═══ Entries supplied ═══

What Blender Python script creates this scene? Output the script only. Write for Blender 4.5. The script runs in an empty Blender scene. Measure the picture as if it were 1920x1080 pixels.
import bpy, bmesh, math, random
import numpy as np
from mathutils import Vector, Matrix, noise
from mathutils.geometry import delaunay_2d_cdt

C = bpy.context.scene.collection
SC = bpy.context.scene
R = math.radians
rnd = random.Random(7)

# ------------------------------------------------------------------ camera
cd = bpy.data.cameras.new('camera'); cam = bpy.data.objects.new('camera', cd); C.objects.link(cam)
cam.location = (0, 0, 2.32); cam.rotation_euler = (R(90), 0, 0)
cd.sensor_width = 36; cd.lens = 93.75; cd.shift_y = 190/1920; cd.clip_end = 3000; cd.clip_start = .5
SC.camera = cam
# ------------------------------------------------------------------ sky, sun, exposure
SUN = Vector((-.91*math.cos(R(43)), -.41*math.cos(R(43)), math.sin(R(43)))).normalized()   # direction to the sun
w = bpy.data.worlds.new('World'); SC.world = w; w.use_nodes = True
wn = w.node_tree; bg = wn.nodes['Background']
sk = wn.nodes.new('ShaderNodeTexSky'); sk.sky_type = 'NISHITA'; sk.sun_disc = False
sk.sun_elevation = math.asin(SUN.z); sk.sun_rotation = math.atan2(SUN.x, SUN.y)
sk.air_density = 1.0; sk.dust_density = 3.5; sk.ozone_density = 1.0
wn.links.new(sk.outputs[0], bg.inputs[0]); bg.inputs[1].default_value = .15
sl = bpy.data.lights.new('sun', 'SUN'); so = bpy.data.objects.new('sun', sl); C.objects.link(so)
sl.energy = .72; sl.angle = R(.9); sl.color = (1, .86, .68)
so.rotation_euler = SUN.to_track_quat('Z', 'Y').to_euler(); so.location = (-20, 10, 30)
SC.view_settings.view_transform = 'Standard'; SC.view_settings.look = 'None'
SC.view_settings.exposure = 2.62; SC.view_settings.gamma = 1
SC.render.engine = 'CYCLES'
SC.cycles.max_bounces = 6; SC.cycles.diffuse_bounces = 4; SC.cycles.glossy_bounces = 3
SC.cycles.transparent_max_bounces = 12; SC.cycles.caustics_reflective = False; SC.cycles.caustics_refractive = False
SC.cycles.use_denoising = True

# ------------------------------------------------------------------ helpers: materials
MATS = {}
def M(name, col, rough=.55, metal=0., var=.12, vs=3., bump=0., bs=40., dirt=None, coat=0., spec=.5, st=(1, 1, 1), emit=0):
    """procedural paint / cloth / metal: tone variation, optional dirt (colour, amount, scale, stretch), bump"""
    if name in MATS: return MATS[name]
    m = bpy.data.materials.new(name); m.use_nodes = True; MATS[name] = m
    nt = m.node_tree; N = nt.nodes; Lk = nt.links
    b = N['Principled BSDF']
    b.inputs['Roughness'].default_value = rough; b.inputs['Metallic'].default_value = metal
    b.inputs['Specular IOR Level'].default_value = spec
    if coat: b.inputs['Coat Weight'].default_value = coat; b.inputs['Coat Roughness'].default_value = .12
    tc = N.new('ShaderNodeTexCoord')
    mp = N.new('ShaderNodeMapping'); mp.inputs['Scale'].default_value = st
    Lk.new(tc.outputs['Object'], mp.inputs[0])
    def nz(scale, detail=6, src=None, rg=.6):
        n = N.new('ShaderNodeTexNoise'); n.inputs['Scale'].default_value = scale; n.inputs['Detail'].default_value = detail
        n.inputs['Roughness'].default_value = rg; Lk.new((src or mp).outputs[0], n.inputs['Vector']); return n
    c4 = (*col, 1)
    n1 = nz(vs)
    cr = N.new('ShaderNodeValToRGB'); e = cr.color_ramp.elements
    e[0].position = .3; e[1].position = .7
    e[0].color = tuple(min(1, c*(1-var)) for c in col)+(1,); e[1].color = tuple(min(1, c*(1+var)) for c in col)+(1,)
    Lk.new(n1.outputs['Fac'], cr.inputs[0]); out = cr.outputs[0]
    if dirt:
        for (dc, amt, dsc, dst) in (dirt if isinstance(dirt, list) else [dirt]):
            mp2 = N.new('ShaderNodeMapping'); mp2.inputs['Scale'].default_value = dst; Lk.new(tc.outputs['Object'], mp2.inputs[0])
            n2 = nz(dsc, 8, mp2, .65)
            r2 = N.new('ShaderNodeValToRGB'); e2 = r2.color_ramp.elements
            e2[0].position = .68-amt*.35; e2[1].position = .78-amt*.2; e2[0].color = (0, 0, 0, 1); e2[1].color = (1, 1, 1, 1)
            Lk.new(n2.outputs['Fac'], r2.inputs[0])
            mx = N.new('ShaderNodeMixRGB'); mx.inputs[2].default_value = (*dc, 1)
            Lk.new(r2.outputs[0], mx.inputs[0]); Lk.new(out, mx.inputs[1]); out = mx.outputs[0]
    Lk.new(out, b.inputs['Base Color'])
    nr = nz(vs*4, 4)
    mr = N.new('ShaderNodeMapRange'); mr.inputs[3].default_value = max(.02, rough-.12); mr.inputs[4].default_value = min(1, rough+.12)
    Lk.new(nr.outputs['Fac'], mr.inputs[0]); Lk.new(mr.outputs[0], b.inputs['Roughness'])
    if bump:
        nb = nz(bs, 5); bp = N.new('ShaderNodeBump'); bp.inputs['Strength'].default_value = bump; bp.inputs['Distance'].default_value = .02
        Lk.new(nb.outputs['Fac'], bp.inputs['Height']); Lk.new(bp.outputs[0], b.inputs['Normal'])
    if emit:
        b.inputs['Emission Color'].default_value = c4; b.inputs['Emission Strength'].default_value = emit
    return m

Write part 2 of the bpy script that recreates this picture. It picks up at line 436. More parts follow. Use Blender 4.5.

═══

**What you have to do**
Copy down every line of the material above that includes the string "scene".

**The solution**
What Blender Python script creates this scene? Output the script only. Write for Blender 4.5. The script runs in an empty Blender scene. Measure the picture as if it were 1920x1080 pixels.
C = bpy.context.scene.collection
SC = bpy.context.scene